Pudło kolejki: Rafał Boguski (Wisła Kraków). Reprezentant Polski zawiódł, bowiem nie wykorzystał idealnej sytuacji do zdobycia bramki w meczu z Jagiellonią Białystok. Na jego szczęście Biała Gwiazda wygrała. Boguski trafił z najbliższej odległości w słupek.

Kikut kolejki: Marcin Kikut (Lech Poznań). Tyle szumu było po rewanżowym meczu Pucharu UEFA z Udinese, kiedy wiadomo co zrobił Kikut. Teraz został bohaterem Lecha, strzelając zwycięskiego gola w 90. minucie meczu z Piastem Gliwice... Gola być może nawet na wagę mistrzostwa Polski.

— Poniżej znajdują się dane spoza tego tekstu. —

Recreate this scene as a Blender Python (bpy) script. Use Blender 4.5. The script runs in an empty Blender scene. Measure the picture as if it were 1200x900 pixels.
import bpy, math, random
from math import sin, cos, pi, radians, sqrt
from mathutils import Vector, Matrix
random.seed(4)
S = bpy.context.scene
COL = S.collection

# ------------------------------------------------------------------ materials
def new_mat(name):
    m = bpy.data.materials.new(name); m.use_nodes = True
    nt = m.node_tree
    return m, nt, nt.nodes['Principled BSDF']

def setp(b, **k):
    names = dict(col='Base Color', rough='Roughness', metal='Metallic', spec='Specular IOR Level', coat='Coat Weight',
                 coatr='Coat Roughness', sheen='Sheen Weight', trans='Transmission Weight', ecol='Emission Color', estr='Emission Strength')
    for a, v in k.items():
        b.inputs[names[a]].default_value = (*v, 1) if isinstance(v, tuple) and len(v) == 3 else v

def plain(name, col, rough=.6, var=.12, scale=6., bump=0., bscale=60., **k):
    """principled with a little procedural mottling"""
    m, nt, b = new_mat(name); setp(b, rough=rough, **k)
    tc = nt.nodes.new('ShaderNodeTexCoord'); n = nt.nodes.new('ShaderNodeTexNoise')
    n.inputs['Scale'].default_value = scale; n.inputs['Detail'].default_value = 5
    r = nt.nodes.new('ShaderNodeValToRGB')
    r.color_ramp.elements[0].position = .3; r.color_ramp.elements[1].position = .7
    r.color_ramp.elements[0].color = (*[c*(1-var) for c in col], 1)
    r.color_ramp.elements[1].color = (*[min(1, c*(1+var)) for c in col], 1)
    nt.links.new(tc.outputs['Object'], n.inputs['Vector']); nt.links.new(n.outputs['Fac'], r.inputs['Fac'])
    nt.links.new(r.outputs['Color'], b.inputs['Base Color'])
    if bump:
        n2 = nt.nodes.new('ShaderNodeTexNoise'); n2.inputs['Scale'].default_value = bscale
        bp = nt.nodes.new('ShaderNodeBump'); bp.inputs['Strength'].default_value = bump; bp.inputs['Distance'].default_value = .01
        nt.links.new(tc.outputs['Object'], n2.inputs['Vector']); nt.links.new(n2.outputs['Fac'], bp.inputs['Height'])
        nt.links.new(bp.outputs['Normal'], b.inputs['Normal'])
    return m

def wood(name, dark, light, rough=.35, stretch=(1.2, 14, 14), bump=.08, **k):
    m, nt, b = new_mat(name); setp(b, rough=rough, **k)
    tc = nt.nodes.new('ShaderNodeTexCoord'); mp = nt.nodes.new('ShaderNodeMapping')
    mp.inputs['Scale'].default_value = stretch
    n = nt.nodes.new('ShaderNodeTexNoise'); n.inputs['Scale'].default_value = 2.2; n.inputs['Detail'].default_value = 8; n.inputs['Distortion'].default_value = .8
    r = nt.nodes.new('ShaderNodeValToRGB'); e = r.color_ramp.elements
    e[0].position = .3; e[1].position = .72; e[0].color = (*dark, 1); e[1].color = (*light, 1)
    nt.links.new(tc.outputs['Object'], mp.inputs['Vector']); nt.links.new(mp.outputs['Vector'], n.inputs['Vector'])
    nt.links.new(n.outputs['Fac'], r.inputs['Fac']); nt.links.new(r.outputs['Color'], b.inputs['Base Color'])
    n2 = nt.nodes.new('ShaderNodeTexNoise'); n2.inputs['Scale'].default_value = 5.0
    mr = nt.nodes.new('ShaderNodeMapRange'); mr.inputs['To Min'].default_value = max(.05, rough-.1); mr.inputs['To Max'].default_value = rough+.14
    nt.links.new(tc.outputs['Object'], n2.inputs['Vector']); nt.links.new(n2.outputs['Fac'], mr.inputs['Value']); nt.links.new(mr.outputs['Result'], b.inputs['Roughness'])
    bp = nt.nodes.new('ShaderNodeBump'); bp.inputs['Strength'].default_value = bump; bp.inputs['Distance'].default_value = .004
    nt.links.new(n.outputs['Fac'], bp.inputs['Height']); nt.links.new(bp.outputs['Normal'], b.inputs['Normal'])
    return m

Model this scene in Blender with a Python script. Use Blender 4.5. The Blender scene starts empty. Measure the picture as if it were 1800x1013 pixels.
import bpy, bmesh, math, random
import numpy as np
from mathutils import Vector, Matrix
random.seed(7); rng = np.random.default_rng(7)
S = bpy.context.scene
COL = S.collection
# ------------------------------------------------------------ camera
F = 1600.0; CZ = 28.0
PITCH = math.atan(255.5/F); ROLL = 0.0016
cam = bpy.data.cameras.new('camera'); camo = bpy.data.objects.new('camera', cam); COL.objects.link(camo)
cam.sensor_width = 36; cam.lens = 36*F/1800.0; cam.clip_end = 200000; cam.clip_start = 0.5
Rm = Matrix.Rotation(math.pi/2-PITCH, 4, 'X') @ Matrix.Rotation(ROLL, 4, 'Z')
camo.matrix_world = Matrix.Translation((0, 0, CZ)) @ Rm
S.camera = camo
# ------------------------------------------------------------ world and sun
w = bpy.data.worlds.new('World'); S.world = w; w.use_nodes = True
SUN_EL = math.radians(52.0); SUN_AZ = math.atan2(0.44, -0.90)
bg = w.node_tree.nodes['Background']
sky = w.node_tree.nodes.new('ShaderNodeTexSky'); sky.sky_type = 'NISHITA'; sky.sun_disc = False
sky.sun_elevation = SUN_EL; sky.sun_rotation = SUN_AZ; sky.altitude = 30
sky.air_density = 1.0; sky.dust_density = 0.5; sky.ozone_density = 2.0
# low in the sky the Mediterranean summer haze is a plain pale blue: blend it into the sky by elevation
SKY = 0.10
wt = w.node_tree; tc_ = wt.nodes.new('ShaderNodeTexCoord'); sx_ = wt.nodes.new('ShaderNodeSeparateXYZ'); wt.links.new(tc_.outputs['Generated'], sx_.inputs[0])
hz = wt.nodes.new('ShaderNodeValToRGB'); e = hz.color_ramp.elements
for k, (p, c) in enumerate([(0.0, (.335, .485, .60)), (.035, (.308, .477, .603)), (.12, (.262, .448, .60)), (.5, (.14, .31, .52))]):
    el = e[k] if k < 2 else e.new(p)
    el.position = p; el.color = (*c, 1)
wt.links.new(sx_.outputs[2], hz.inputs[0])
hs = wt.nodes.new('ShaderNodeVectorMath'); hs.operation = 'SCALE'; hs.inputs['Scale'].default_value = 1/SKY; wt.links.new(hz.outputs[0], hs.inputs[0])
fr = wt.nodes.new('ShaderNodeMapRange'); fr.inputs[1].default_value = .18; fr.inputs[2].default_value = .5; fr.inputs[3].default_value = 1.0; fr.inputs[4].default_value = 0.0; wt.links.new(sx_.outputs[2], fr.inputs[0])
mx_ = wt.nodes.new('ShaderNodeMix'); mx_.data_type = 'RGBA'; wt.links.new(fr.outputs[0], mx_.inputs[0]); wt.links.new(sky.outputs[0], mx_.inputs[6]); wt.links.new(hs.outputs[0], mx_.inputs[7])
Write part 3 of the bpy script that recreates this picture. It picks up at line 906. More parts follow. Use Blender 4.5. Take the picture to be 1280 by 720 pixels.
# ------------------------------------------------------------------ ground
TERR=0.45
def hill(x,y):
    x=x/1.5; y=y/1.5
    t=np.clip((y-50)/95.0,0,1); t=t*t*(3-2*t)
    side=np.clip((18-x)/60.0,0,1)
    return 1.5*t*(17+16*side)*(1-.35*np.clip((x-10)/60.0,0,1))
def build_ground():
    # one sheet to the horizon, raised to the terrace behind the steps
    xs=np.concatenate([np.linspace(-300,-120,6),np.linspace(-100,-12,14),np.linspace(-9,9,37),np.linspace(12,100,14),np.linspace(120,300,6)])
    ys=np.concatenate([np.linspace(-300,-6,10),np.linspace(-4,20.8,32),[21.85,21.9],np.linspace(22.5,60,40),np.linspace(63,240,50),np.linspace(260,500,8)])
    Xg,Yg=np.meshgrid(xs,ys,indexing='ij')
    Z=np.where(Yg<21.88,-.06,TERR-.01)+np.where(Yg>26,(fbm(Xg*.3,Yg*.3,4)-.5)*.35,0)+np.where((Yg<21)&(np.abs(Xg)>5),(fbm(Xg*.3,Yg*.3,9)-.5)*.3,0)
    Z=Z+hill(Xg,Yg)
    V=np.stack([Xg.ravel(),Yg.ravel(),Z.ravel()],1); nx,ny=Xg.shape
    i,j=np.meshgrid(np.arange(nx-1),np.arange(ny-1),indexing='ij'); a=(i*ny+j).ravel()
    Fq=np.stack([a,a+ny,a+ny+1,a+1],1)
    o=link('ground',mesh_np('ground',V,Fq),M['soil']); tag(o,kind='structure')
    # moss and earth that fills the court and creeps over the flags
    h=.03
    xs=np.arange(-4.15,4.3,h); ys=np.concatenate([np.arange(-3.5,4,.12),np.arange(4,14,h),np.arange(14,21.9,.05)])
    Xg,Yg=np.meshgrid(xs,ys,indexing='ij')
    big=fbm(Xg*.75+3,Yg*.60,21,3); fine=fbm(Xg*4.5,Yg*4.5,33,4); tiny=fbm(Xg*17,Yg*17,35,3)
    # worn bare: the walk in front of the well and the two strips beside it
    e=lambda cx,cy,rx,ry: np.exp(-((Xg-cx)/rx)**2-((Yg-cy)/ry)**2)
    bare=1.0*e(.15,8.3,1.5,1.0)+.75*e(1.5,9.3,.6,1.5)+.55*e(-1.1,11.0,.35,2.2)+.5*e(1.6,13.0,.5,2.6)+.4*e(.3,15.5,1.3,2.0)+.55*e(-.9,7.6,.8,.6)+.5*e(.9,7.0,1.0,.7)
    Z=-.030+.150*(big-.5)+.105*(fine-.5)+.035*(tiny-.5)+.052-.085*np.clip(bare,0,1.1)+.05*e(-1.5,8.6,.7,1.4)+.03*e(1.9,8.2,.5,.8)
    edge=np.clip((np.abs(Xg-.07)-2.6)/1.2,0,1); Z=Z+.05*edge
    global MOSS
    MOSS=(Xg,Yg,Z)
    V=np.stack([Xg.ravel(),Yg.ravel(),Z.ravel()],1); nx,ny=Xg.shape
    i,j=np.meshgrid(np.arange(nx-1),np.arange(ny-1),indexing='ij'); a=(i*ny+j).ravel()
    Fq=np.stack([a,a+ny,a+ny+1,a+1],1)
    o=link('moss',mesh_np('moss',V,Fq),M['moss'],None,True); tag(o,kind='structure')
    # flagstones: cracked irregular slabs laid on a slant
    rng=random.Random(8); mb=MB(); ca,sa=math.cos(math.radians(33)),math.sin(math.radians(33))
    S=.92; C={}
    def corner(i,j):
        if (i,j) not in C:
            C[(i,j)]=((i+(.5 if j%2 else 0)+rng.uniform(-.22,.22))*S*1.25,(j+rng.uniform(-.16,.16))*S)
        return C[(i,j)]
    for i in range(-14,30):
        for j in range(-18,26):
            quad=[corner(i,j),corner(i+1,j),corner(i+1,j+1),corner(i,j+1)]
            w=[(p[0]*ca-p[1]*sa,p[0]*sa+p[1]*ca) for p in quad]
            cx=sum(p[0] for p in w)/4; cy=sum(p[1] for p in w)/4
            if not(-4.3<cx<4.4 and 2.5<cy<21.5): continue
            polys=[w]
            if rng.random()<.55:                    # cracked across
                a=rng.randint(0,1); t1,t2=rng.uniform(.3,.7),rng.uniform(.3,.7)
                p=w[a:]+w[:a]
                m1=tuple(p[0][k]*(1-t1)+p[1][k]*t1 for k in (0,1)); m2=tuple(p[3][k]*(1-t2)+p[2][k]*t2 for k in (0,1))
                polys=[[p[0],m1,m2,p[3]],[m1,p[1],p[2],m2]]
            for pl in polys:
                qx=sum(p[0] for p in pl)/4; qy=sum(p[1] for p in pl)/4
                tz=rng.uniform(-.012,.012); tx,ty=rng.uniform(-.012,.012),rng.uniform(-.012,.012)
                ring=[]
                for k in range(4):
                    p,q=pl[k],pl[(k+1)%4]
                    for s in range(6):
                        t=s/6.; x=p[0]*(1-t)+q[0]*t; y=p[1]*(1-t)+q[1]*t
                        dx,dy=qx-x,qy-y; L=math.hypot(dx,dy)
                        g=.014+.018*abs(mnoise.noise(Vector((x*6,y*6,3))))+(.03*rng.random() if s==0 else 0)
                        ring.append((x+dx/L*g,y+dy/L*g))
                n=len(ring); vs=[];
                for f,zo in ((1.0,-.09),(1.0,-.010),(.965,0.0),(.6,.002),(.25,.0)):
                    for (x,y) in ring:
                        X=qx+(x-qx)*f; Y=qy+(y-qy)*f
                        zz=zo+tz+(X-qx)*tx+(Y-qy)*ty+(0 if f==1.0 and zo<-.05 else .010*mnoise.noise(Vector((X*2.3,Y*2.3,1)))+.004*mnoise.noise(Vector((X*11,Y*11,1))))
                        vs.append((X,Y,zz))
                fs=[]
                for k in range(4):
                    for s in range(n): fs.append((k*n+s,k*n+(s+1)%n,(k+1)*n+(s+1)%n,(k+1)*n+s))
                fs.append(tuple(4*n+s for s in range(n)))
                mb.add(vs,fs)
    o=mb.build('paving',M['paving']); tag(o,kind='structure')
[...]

Pracuś kolejki: Jurij Szatałow (Polonia Bytom). Dwa dni i dwie noce spędził trener Polonii na rozpracowywaniu Odry. Dało to taki sobie efekt, ponieważ w tym meczu padł remis 1:1.

Cytat kolejki: Vahan Gevorgyan (ŁKS Łódź). Na pytanie, co chciał zrobić przy swojej bramce odparł: "To była wrzutka zwana strzałem." (TVP)

Egoista kolejki: Jakub Smektała (Piast Gliwice). Egoista nad egoistami. To powinna być akcja meczowa. Napastnik gliwiczan wyszedł sam na sam z Krzysztofem Kotorowskim, ale doganiali go już piłkarze Lecha. Tymczasem po lewej stronie miał zupełnie niepilnowanego kolegę z drużyny, który był w lepszej od niego sytuacji. Co zrobił Smektała? Wystarczy spojrzeć na nazwę kategorii - sam oddał strzał, niecelny strzał.

Wypowiedź kolejki: Ryszard Tarasiewicz (Śląsk Wrocław). "Będziemy mówić zawodnikom cały czas, że oni nie grają, że trzeba odpocząć, tydzień przerwy, to za przeproszeniem mnie to wkurza. To niech idą do roboty i zarabiają 1,5 koła."

Pechowiec kolejki: Marcin Bojarski (Piast Gliwice). "Bojar" doznał drugiej poważnej kontuzji w tym sezonie. Tym razem złamał nogę i kolejne mecze zobaczy już tylko w telewizji.